難しそうなヘーゲル哲学の初歩の初歩?
「ヘーゲル哲学に学ぶ考え抜く力」(川瀬和也 著) 光文社新書
本屋さんで物色していて、何となく買ったのですがヒットでした!もともと哲学に少し興味があったのですが本格的なものは難しく手が出ない中でしたが、本書はビジネスパーソン向けで専門的な用語も少なく、とてもわかりやすかったです。といってもこの本のテーマは『考えぬく』という事なので、言葉はわかり易いのですが内容は確かに考えさせられました。全6章ある中で、少し抜き出して私なりに紹介してみます。
「存在」を考え抜く
「この本は存在するか?」という問いは、余りに馬鹿げたように聞こえるかもしれませんが、では、存在するとは何か?と聞かれたらとっさには答えられません。これについて”白い消しゴム”を例にして、この消しゴムの構成要素(白っていう色とか、形とか)から考える<個物>としての消しゴムと、<普遍>的な消しゴムがあるのか、の話が繰り広げられます。

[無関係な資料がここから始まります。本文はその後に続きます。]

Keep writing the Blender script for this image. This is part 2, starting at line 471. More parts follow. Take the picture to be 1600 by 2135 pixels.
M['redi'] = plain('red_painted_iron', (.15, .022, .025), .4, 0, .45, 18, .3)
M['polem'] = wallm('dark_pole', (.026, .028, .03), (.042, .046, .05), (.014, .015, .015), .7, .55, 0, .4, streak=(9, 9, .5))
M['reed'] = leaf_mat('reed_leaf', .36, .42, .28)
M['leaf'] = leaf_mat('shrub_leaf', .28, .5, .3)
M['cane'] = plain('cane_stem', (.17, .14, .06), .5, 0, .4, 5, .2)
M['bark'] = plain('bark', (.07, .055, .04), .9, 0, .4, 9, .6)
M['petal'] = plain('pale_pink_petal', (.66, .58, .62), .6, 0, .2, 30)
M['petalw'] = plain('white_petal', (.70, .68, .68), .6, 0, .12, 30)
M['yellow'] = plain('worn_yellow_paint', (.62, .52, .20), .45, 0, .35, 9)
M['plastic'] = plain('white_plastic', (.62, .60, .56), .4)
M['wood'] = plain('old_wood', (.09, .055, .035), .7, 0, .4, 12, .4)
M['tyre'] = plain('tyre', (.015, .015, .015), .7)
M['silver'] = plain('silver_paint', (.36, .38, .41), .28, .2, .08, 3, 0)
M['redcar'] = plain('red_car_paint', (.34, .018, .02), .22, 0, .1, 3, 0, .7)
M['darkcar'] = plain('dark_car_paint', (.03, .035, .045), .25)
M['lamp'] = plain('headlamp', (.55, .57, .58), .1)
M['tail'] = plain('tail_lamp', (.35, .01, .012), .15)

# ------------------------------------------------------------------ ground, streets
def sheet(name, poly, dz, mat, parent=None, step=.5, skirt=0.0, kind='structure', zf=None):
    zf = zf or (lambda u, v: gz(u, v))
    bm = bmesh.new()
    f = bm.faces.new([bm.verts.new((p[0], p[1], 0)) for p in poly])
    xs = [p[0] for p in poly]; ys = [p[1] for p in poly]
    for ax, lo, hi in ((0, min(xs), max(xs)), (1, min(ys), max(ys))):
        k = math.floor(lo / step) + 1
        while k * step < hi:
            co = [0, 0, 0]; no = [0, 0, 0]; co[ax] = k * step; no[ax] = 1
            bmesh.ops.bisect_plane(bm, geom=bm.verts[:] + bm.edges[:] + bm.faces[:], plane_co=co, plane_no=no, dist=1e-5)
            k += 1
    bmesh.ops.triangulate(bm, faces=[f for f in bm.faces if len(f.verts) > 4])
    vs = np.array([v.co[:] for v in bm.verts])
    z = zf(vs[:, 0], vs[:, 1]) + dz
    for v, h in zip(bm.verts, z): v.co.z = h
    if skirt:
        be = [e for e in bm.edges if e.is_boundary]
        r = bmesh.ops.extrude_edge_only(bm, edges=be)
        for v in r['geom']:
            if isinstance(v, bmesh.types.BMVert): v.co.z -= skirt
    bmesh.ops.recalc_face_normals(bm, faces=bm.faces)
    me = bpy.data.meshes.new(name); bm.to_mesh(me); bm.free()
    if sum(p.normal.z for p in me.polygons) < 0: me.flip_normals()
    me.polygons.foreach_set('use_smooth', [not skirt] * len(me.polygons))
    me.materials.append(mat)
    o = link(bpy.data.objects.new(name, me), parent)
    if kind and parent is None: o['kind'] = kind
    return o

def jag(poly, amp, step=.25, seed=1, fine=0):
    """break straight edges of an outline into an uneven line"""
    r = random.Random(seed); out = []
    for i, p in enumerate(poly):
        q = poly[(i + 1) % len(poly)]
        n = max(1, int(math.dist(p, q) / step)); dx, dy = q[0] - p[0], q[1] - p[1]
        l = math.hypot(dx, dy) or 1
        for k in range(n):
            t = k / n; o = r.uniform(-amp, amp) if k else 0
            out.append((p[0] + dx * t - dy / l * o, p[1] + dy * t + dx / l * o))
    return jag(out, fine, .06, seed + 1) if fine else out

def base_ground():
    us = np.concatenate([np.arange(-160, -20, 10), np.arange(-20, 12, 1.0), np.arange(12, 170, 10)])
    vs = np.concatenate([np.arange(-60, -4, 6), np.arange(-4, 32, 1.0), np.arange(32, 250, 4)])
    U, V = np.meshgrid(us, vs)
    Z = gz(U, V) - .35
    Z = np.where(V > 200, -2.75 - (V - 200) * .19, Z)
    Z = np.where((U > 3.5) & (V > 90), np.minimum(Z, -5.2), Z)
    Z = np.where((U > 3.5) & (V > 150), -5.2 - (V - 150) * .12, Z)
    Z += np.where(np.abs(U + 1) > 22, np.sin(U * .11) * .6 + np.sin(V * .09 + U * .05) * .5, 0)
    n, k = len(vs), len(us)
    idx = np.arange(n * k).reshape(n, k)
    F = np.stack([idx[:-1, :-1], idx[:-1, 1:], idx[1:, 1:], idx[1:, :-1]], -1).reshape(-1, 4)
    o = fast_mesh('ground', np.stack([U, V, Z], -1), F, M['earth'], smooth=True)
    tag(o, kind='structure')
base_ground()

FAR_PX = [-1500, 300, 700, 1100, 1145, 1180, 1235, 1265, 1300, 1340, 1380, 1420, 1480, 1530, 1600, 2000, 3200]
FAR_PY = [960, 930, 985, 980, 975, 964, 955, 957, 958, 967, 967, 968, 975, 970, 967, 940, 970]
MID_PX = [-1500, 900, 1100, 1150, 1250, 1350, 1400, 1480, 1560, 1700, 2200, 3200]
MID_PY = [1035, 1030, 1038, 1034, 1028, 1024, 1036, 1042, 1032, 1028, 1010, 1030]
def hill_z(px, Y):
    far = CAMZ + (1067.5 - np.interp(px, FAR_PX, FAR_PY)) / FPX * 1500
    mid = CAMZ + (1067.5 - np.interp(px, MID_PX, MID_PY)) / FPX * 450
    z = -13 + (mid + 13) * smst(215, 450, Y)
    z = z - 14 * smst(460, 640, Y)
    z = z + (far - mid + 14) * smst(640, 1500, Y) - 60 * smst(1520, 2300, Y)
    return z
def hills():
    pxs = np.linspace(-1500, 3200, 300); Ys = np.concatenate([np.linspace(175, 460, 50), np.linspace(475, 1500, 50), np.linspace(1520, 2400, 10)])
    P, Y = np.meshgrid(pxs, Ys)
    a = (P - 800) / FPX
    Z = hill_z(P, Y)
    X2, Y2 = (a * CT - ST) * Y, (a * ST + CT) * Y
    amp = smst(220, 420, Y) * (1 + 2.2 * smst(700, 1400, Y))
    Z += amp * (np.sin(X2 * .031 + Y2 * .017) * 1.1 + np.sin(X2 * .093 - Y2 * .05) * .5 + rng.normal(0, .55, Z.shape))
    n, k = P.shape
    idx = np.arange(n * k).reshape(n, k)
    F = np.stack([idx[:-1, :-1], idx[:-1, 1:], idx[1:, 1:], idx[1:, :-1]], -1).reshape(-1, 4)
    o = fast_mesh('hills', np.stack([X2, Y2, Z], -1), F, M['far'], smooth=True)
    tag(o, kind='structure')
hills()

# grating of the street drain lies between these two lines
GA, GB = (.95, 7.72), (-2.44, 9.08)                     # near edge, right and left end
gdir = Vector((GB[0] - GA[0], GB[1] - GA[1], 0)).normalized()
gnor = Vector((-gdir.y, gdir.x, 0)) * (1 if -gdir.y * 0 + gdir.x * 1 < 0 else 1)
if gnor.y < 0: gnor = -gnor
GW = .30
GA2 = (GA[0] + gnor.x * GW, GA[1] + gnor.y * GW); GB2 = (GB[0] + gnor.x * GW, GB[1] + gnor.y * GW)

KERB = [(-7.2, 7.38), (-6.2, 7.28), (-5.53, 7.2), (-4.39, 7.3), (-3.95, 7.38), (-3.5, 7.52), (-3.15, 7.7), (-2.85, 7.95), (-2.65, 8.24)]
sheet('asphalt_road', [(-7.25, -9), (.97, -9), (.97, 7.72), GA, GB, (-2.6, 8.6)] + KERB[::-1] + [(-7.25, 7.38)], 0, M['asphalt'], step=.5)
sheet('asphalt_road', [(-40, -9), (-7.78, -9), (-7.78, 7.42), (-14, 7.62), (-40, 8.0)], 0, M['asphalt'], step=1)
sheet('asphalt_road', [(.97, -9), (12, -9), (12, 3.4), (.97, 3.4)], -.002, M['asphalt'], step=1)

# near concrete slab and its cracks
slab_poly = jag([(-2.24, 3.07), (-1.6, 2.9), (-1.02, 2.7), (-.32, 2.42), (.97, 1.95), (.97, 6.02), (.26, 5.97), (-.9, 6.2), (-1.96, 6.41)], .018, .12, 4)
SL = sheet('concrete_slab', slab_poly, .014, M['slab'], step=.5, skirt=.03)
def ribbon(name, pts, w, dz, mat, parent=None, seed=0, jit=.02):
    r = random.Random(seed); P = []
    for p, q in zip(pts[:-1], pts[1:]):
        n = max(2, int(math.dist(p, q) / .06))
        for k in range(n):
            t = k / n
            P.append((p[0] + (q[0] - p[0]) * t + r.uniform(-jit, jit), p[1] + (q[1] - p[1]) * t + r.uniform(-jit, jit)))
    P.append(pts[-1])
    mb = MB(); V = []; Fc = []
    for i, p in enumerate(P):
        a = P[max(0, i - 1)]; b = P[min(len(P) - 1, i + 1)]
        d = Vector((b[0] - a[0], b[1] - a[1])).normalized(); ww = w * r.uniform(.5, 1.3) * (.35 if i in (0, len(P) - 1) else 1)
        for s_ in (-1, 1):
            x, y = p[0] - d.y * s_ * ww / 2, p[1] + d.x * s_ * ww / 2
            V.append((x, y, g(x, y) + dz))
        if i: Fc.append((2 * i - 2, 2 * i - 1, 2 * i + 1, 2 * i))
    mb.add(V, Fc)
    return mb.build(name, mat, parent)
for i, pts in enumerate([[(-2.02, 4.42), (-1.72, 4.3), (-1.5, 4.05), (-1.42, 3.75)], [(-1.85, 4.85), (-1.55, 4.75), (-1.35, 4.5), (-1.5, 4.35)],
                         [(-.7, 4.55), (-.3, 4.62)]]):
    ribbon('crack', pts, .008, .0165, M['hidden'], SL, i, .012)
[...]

作者は”存在するとはどういうことか”をヘーゲルの言葉「現存在とは規定された存在である」を紹介しながら、この厄介な問いの持つ意味を説明してくれます。
この問いに対して”区別”される=”存在”という説明があり、最後にはビジネス向けに”ターゲット”として存在論とマーケティングとして例示してくれます。
「本質」を考え抜く
いま、こうして書いていると「存在」と関連しそうではあるのですが、作者はこの問いに対して”本質”⇔”現れ”という言葉で説明します。私なりの解釈では、目の前に現れている事象の奥には本質がある、ただしそれは1つではないし、イコールでもない、という事だと思います。人には様々な顔があるように、現れているものはイチブに過ぎない、本質はなかなか掴みにくい。
(かなり横道にそれますが、B'zの”イチブトゼンブ”の歌詞が浮かびました)
ここでは、この掴みにくい”本質”に対するどっちつかず戦略が紹介されています。私にはどっちつかず戦略というより、安易に決めつけない、という事の方がしっくりきました。
最後に
私自身、ビジネスパーソンとして考える事の大切さを身に染みています。この本の最後にあった言葉は激しく納得です。
人間とは何か、自由とは何か・・(中略)・・こうした思考を続ける事は決して快適な事ではない、むしろ考えれば考えるほど足下が不安定になるような不快な感覚に襲われるだろう。それでも、そこから逃げることは許されない。思考する事の不快さに辛抱強く耐えて考え抜くことによってしか、私たちは前に進むことができないのである。(P257,258)
今回は以上になります、読んでいただきありがとうございました。